Instructions to follow -
Set down exactly the first line of the entries and every line after it, through the line with "scene.view_settings.view_transform = 'Standard';".

[Scripts that build scenes]
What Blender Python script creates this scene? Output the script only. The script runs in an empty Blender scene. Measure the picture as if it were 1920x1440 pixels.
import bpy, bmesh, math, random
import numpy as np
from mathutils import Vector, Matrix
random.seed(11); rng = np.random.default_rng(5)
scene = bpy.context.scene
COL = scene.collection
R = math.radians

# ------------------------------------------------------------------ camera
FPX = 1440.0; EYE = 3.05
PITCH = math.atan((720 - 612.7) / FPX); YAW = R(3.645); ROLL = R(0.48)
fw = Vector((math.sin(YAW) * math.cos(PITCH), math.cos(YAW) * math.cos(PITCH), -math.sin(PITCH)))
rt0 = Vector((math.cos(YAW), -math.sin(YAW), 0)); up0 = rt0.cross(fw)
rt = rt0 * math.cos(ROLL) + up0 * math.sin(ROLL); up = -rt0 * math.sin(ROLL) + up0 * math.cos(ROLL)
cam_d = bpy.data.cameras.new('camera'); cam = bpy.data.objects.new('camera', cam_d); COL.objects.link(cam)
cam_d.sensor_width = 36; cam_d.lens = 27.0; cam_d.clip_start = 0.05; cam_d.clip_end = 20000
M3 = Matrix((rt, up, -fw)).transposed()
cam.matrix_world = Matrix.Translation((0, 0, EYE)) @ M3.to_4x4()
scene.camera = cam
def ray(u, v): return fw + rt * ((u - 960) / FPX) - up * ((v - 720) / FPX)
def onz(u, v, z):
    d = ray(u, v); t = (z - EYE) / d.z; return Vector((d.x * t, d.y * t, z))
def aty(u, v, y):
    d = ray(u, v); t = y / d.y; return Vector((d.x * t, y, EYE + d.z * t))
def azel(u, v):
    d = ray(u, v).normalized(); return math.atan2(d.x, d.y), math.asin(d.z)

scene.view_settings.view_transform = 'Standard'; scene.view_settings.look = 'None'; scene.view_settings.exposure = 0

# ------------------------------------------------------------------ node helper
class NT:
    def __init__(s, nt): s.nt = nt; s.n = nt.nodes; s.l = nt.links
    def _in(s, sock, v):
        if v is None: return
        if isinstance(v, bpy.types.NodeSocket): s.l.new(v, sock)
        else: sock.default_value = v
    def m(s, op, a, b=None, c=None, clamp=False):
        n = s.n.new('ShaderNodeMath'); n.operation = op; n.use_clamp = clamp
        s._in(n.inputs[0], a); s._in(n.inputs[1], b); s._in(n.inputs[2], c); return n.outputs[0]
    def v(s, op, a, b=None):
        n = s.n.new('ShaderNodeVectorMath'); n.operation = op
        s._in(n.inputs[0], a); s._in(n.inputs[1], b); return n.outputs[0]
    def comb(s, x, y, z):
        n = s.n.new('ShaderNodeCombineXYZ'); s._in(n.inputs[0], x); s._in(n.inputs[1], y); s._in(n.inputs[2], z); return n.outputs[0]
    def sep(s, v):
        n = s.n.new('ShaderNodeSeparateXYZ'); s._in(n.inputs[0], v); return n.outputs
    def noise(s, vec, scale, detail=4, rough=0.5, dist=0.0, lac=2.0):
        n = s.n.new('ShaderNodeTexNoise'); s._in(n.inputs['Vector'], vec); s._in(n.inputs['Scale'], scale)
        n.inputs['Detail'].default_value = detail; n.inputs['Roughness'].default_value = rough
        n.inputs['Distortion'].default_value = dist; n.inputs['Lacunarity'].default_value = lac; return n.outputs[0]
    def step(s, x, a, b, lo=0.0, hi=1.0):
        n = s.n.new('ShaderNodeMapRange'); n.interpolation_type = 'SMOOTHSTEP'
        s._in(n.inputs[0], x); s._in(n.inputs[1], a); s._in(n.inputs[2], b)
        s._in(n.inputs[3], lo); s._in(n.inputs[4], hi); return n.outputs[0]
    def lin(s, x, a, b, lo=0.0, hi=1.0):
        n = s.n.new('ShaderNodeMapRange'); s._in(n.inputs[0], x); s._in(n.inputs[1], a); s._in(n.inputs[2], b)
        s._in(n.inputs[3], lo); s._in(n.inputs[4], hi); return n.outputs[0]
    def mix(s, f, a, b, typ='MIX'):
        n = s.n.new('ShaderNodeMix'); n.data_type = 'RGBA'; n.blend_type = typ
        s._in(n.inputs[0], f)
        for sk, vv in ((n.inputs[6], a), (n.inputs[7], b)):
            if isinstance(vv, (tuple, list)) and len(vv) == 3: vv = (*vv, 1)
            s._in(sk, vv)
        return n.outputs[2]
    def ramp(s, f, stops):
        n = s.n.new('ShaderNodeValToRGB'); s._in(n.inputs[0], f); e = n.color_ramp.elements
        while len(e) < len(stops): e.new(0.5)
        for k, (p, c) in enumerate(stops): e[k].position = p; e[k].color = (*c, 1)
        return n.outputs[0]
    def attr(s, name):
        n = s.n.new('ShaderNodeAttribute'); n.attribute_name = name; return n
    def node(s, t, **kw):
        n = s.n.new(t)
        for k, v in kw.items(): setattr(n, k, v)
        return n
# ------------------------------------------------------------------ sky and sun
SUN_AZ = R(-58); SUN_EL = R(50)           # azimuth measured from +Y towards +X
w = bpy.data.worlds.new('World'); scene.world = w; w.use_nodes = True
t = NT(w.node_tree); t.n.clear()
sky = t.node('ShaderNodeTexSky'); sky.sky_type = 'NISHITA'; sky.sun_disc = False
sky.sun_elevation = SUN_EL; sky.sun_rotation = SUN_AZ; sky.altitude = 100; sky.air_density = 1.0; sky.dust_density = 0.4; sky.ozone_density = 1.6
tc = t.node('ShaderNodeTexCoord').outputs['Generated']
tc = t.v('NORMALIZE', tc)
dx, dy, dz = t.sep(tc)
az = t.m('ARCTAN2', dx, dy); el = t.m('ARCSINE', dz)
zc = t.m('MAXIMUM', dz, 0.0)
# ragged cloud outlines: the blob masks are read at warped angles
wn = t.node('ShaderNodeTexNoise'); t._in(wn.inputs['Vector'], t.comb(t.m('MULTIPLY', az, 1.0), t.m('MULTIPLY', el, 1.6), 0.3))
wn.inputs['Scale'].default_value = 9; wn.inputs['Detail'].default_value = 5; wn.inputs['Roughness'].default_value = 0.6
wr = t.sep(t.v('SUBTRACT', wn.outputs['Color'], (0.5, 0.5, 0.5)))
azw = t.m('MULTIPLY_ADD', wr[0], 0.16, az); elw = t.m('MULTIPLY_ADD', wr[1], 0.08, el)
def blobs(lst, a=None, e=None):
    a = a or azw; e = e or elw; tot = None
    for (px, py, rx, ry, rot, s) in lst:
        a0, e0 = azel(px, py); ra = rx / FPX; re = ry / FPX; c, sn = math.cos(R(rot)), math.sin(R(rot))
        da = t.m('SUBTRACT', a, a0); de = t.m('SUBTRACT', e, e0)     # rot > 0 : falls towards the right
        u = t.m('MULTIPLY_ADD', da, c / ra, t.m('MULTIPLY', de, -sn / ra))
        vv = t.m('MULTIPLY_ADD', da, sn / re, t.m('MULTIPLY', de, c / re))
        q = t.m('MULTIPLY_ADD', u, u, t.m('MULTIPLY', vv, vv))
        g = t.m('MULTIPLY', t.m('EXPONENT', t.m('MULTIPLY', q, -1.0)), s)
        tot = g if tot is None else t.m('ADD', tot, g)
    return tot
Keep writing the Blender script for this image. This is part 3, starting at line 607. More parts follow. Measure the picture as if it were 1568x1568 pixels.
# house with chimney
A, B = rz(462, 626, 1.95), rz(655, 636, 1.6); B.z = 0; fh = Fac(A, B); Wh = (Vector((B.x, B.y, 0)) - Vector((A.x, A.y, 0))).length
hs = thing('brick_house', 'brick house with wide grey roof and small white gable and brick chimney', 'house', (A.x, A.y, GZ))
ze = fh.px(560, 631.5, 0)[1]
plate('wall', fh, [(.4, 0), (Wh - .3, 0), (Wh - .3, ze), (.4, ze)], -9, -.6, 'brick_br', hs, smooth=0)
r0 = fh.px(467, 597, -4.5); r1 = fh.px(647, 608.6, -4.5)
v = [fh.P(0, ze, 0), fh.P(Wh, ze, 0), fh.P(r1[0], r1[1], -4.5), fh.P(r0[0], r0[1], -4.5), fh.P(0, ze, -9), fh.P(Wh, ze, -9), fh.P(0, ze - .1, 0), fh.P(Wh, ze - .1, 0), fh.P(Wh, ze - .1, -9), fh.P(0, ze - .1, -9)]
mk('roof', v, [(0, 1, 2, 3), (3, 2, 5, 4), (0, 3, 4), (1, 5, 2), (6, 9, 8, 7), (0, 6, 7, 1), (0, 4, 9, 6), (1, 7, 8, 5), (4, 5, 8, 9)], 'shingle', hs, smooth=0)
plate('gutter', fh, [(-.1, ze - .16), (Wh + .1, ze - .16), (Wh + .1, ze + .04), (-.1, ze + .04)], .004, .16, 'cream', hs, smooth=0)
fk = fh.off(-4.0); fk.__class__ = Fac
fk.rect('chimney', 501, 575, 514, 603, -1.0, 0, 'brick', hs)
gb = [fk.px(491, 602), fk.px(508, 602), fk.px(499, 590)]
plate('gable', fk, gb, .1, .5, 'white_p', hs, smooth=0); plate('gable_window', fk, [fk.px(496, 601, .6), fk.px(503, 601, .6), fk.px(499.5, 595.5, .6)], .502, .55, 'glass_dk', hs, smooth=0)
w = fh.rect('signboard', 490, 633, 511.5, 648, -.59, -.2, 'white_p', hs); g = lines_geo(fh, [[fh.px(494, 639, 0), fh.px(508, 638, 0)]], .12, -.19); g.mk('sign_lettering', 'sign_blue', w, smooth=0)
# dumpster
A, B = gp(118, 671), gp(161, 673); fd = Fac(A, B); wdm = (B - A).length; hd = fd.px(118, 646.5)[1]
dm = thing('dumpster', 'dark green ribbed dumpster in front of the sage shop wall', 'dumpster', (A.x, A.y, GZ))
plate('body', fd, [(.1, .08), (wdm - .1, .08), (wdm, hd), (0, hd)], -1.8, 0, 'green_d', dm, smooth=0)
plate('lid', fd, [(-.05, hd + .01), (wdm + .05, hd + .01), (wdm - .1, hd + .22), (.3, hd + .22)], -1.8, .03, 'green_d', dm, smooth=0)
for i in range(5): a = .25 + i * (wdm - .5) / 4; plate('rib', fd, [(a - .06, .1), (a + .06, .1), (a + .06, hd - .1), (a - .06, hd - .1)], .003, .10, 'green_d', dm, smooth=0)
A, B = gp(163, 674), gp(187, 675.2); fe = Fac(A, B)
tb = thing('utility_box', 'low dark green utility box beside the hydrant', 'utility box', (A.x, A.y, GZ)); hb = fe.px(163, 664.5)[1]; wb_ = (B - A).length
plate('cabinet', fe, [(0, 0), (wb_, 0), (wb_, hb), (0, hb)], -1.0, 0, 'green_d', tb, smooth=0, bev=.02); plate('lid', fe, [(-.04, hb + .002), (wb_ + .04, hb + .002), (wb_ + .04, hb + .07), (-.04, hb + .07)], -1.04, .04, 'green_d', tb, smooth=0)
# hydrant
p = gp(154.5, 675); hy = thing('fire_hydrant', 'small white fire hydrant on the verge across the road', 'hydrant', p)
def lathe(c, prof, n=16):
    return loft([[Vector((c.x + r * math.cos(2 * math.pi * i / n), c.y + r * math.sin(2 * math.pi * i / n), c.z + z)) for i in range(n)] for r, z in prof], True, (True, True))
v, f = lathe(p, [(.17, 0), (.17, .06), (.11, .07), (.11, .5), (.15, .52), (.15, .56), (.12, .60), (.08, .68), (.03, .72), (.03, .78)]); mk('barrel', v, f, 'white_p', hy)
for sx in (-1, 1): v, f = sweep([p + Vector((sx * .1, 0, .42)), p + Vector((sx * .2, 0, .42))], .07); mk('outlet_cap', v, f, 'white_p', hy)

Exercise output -
What Blender Python script creates this scene? Output the script only. The script runs in an empty Blender scene. Measure the picture as if it were 1920x1440 pixels.
import bpy, bmesh, math, random
import numpy as np
from mathutils import Vector, Matrix
random.seed(11); rng = np.random.default_rng(5)
scene = bpy.context.scene
COL = scene.collection
R = math.radians

# ------------------------------------------------------------------ camera
FPX = 1440.0; EYE = 3.05
PITCH = math.atan((720 - 612.7) / FPX); YAW = R(3.645); ROLL = R(0.48)
fw = Vector((math.sin(YAW) * math.cos(PITCH), math.cos(YAW) * math.cos(PITCH), -math.sin(PITCH)))
rt0 = Vector((math.cos(YAW), -math.sin(YAW), 0)); up0 = rt0.cross(fw)
rt = rt0 * math.cos(ROLL) + up0 * math.sin(ROLL); up = -rt0 * math.sin(ROLL) + up0 * math.cos(ROLL)
cam_d = bpy.data.cameras.new('camera'); cam = bpy.data.objects.new('camera', cam_d); COL.objects.link(cam)
cam_d.sensor_width = 36; cam_d.lens = 27.0; cam_d.clip_start = 0.05; cam_d.clip_end = 20000
M3 = Matrix((rt, up, -fw)).transposed()
cam.matrix_world = Matrix.Translation((0, 0, EYE)) @ M3.to_4x4()
scene.camera = cam
def ray(u, v): return fw + rt * ((u - 960) / FPX) - up * ((v - 720) / FPX)
def onz(u, v, z):
    d = ray(u, v); t = (z - EYE) / d.z; return Vector((d.x * t, d.y * t, z))
def aty(u, v, y):
    d = ray(u, v); t = y / d.y; return Vector((d.x * t, y, EYE + d.z * t))
def azel(u, v):
    d = ray(u, v).normalized(); return math.atan2(d.x, d.y), math.asin(d.z)

scene.view_settings.view_transform = 'Standard'; scene.view_settings.look = 'None'; scene.view_settings.exposure = 0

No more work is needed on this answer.